Determine how many lines below hold the string "pixels". Reply with the number alone.

→ Listed entries

(begin)

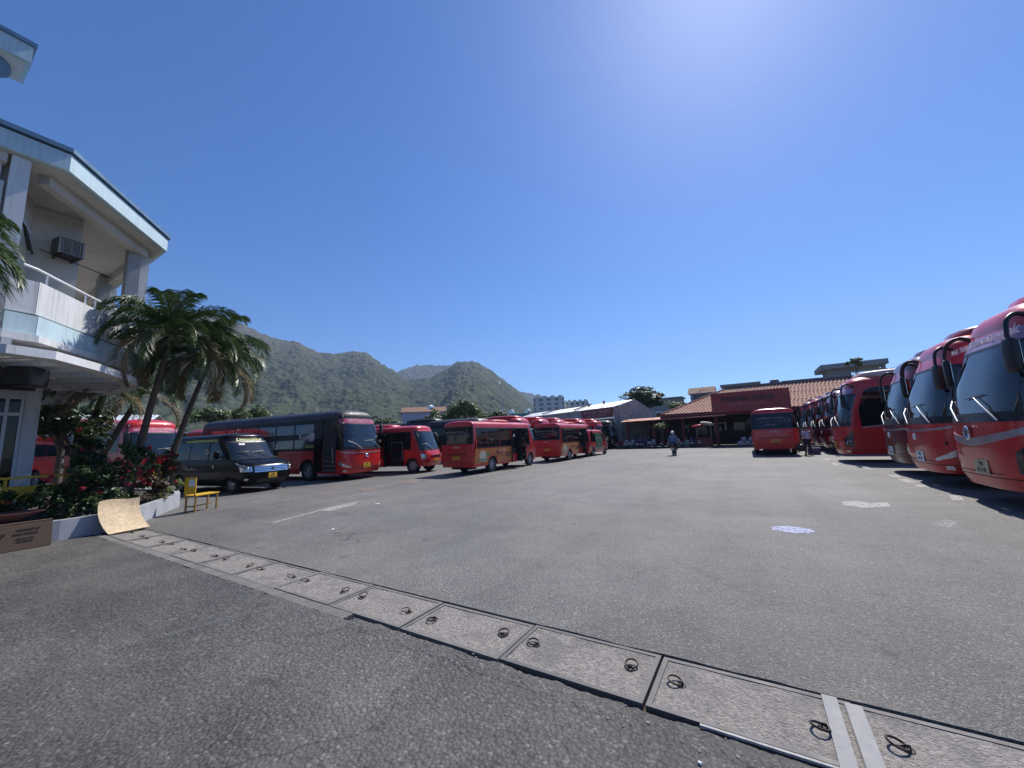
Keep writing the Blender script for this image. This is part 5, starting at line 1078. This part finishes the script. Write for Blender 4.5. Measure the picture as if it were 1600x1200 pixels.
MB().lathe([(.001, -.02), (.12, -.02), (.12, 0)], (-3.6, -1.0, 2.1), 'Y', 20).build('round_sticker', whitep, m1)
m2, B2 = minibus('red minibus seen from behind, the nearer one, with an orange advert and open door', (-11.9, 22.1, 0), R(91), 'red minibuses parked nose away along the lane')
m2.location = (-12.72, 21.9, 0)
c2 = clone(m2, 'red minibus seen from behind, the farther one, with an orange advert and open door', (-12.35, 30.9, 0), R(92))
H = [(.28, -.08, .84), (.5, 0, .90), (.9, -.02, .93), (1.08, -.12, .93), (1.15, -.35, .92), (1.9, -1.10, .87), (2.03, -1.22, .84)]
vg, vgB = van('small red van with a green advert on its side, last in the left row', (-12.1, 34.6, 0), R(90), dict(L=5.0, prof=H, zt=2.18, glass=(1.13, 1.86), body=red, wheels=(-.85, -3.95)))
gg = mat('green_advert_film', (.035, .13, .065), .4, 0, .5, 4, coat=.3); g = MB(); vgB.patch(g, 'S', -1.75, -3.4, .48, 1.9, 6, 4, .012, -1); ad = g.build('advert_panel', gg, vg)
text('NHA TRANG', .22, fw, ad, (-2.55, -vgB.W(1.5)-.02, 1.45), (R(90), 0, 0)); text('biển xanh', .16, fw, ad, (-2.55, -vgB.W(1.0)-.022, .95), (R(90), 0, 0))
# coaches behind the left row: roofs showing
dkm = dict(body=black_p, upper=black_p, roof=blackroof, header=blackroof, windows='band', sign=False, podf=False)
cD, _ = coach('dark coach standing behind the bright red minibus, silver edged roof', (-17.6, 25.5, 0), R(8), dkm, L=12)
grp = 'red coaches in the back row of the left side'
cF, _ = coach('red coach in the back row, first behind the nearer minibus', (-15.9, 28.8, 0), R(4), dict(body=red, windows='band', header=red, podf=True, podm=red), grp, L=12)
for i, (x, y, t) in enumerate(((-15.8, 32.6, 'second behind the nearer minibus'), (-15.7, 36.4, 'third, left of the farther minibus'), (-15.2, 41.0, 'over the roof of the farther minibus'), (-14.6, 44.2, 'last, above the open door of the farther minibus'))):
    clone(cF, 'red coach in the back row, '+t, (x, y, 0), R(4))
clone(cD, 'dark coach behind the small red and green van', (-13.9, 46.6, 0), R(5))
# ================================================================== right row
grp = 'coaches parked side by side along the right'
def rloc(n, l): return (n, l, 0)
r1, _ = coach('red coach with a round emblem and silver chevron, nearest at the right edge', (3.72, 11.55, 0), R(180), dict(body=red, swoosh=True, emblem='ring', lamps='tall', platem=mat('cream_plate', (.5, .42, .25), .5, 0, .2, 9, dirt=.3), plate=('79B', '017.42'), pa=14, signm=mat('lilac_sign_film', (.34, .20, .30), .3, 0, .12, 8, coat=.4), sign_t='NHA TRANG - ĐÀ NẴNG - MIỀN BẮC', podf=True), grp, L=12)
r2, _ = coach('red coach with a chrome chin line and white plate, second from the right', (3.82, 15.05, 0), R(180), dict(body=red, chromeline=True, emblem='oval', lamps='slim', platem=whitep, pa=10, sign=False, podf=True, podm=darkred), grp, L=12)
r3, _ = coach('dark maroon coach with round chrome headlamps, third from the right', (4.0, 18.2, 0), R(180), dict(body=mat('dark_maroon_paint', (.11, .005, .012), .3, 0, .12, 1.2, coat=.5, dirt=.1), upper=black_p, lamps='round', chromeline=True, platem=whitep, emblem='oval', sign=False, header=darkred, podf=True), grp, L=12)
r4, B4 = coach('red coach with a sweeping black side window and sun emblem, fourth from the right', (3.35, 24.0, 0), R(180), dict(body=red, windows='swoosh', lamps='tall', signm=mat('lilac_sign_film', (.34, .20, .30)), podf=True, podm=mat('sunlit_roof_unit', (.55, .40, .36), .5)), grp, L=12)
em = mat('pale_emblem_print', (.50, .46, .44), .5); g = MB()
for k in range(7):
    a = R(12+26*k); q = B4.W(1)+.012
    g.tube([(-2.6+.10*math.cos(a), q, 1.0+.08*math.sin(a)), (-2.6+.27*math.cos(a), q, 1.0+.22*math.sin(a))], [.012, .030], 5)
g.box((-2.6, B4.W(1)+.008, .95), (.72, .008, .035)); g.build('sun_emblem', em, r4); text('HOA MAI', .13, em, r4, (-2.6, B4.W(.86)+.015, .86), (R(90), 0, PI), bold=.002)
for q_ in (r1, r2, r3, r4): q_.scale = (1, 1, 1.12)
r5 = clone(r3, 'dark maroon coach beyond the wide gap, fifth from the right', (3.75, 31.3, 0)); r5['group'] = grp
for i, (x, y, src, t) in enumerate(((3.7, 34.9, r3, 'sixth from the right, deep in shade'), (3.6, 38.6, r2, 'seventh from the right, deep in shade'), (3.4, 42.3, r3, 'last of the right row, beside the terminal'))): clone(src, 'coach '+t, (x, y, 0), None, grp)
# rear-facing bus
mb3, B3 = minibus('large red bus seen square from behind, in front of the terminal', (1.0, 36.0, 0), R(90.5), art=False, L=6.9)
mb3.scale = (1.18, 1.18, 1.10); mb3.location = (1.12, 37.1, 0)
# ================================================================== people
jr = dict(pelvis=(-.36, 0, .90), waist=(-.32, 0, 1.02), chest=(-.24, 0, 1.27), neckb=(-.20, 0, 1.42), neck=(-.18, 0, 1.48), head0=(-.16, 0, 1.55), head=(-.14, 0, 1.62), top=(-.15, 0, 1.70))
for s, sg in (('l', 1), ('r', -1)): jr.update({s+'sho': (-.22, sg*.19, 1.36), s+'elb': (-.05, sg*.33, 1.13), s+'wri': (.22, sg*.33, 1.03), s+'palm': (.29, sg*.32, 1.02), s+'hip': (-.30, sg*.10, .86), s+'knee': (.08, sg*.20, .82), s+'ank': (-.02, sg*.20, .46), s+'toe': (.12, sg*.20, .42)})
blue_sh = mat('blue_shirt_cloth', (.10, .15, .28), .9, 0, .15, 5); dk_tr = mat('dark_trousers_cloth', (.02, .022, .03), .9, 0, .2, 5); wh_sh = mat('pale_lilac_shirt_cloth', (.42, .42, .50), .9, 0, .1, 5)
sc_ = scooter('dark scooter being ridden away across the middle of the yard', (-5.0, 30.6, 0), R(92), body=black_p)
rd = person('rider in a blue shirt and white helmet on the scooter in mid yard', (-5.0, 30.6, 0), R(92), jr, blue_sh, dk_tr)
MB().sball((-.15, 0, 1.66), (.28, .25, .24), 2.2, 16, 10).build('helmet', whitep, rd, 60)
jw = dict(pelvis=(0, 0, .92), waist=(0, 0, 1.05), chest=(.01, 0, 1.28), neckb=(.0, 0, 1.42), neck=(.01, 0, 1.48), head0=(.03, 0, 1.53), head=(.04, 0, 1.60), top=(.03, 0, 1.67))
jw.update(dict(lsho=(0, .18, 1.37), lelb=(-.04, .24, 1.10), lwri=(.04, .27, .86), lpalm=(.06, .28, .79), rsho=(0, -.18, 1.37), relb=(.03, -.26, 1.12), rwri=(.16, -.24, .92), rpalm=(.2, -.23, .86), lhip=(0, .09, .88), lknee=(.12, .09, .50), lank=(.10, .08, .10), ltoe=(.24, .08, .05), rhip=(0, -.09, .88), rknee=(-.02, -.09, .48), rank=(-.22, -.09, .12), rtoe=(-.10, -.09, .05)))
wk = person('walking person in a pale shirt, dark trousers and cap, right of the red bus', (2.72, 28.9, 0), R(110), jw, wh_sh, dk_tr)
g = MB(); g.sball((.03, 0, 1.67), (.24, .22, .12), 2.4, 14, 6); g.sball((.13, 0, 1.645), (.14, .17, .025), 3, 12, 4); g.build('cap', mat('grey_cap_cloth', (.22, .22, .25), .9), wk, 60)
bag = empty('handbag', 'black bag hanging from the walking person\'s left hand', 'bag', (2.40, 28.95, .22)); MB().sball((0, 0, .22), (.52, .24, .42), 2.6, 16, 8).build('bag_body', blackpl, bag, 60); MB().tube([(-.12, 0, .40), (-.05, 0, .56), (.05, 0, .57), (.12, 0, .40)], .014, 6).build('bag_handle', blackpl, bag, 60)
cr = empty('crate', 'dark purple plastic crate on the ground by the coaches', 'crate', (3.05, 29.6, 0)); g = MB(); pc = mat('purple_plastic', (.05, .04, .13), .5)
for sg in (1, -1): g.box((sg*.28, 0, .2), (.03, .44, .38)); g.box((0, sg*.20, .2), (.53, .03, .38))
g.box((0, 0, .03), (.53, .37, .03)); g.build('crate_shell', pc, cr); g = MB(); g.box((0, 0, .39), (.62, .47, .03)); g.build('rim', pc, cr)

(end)
(begin)

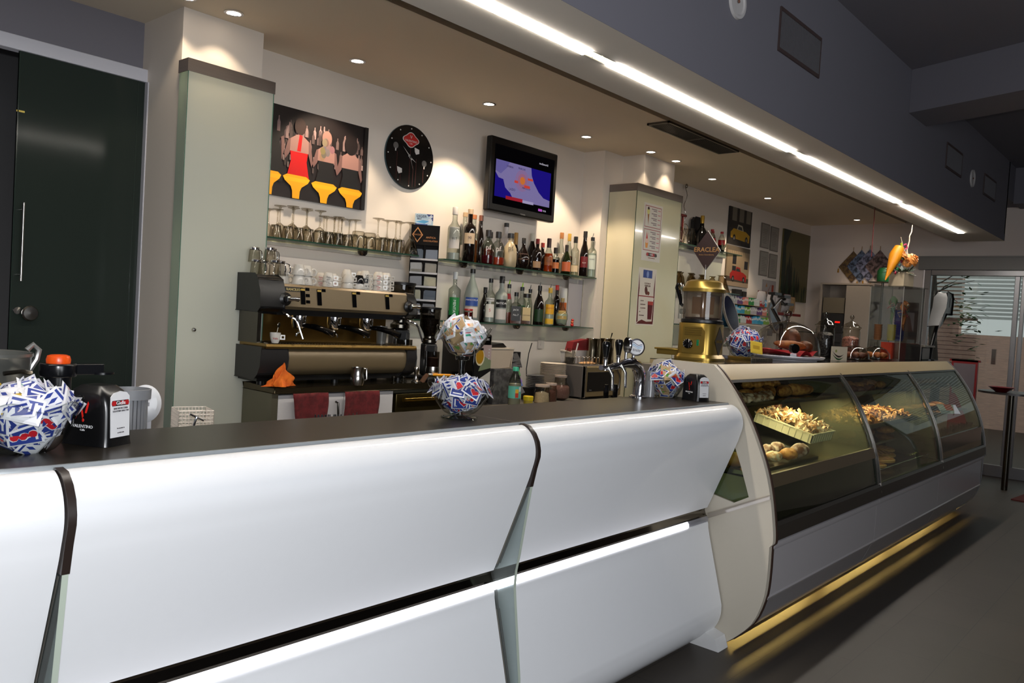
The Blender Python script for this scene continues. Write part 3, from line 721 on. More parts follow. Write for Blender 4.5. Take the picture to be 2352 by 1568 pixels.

(end)

→ Answer for this exercise
2